Copy from the first line below down to and including the line with "except Exception as e: print(e)". Skip the pictures.

------------------------------------------------------------------------

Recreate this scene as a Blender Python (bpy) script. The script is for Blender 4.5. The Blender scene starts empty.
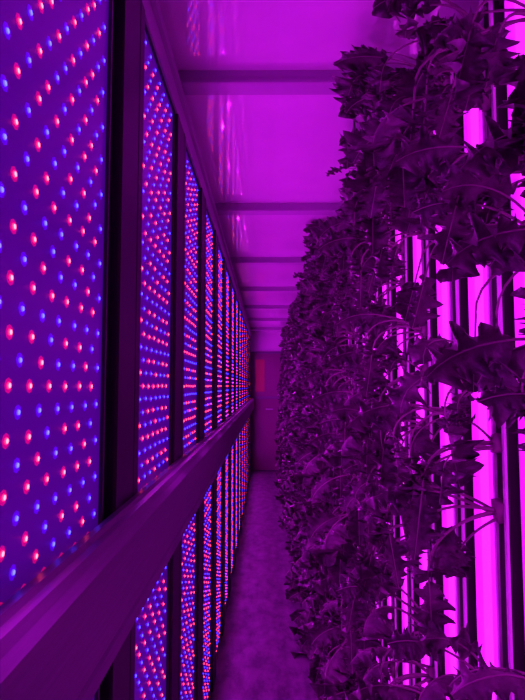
import bpy, math, random
import numpy as np
from mathutils import Vector, Matrix
random.seed(11); rng=np.random.default_rng(7)
scene=bpy.context.scene
try:
    scene.view_settings.view_transform='Standard'
    scene.view_settings.look='None'
except Exception as e: print(e)

# ---------------------------------------------------------------- materials
def mat(name,col,rough=.6,metal=0,emit=None,es=0,noise=None,bump=0,spec=None,pos=(.35,.65),coat=0):
    m=bpy.data.materials.new(name); m.use_nodes=True
    nt=m.node_tree; b=nt.nodes['Principled BSDF']
    b.inputs['Base Color'].default_value=(*col,1)
    b.inputs['Roughness'].default_value=rough
    b.inputs['Metallic'].default_value=metal
    if coat: b.inputs['Coat Weight'].default_value=1; b.inputs['Coat Roughness'].default_value=.04; b.inputs['Coat IOR'].default_value=coat
    if spec is not None: b.inputs['Specular IOR Level'].default_value=spec
    if emit:
        b.inputs['Emission Color'].default_value=(*emit,1)
        b.inputs['Emission Strength'].default_value=es
    if noise:
        scale,col2,stretch=noise
        tc=nt.nodes.new('ShaderNodeTexCoord'); mp=nt.nodes.new('ShaderNodeMapping')
        mp.inputs['Scale'].default_value=stretch
        n=nt.nodes.new('ShaderNodeTexNoise'); n.inputs['Scale'].default_value=scale
        n.inputs['Detail'].default_value=6; n.inputs['Roughness'].default_value=.65
        r=nt.nodes.new('ShaderNodeValToRGB')
        r.color_ramp.elements[0].position=pos[0]; r.color_ramp.elements[0].color=(*col,1)
        r.color_ramp.elements[1].position=pos[1]; r.color_ramp.elements[1].color=(*col2,1)
        nt.links.new(tc.outputs['Object'],mp.inputs[0]); nt.links.new(mp.outputs[0],n.inputs['Vector'])
        nt.links.new(n.outputs['Fac'],r.inputs[0]); nt.links.new(r.outputs[0],b.inputs['Base Color'])
        if bump:
            bp=nt.nodes.new('ShaderNodeBump'); bp.inputs['Strength'].default_value=bump
            bp.inputs['Distance'].default_value=.01
            nt.links.new(n.outputs['Fac'],bp.inputs['Height']); nt.links.new(bp.outputs[0],b.inputs['Normal'])
            if coat: nt.links.new(bp.outputs[0],b.inputs['Coat Normal'])
    return m
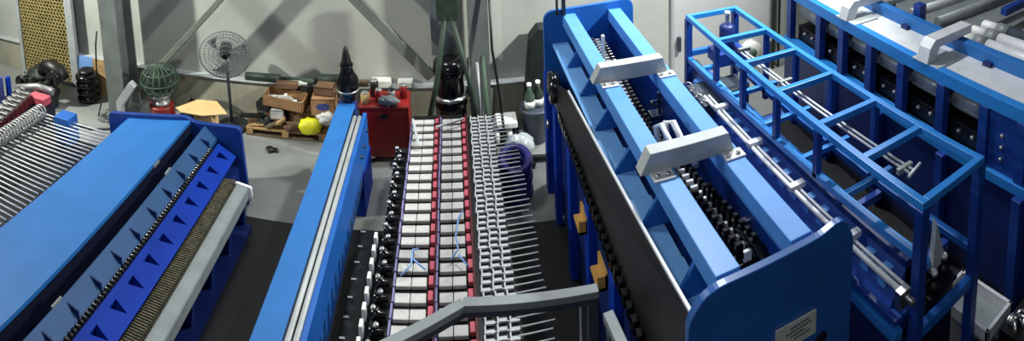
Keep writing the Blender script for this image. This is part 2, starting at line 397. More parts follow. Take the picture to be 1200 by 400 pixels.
# red tool cabinet
t = thing('tool_cabinet', 'red steel tool cabinet on castors left of the block conveyor', 'cabinet', (-1.05,7.1,0))
MB().box(-1.38,-.72,6.97,7.38,.10,.82).build('body', 'red', t, .012)
MB().box(-1.39,-.71,6.955,7.39,.78,.81).build('top_tray', 'redd', t, .006)
MB().box(-1.33,-.77,6.955,6.97,.15,.74).build('door', 'red', t, .006)
MB().box(-1.1,-1.0,6.935,6.955,.66,.72).build('handle', 'black', t, .004)
for x in (-1.33,-.77):
    for y in (7.02,7.33):
        w = MB().lathe((x-.02,y,.05), [(.02,0),(.05,.005),(.05,.04),(.02,.045)], 14, 'X').build('castor', 'black', t)
        MB().box(x-.03,x+.035,y-.02,y+.02,.06,.10).build('fork', 'dullsteel', w)
items = [((-1.3,7.05),'cardl',.06,.13,'tan tub at the left rear corner of the red cabinet top'),((-1.12,7.1),'red',.055,.15,'red can on top of the red cabinet'),
         ((-.95,7.15),'dullsteel',.05,.12,'grey tin on top of the red cabinet'),((-.8,7.2),'redd',.05,.16,'dark red can at the right of the red cabinet top'),((-1.2,7.25),'black',.06,.2,'black jar at the back of the red cabinet top')]
for (x,y), mm, r, h, lab in items:
    tt = thing('paint_can', lab, 'can', (x,y,.82))
    MB().lathe((x,y,.82), [(r,0),(r,h),(r*.9,h+.005)], 14).build('body', mm, tt)
    MB().lathe((x,y,.82+h+.005), [(r*.8,0),(r*.8,.02),(r*.5,.022)], 12).build('lid', 'dullsteel' if mm != 'dullsteel' else 'black', tt)
solo(MB().blob((-.98,7.0,.88),(.14,.07,.06),31,.3), 'cleaning_rag', 'midgrey', 'grey crumpled rag on the front of the red cabinet top', 'rag', (-.98,7.0,.82))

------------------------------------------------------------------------

Exercise output:
Recreate this scene as a Blender Python (bpy) script. The script is for Blender 4.5. The Blender scene starts empty.
import bpy, math, random
import numpy as np
from mathutils import Vector, Matrix
random.seed(11); rng=np.random.default_rng(7)
scene=bpy.context.scene
try:
    scene.view_settings.view_transform='Standard'
    scene.view_settings.look='None'
except Exception as e: print(e)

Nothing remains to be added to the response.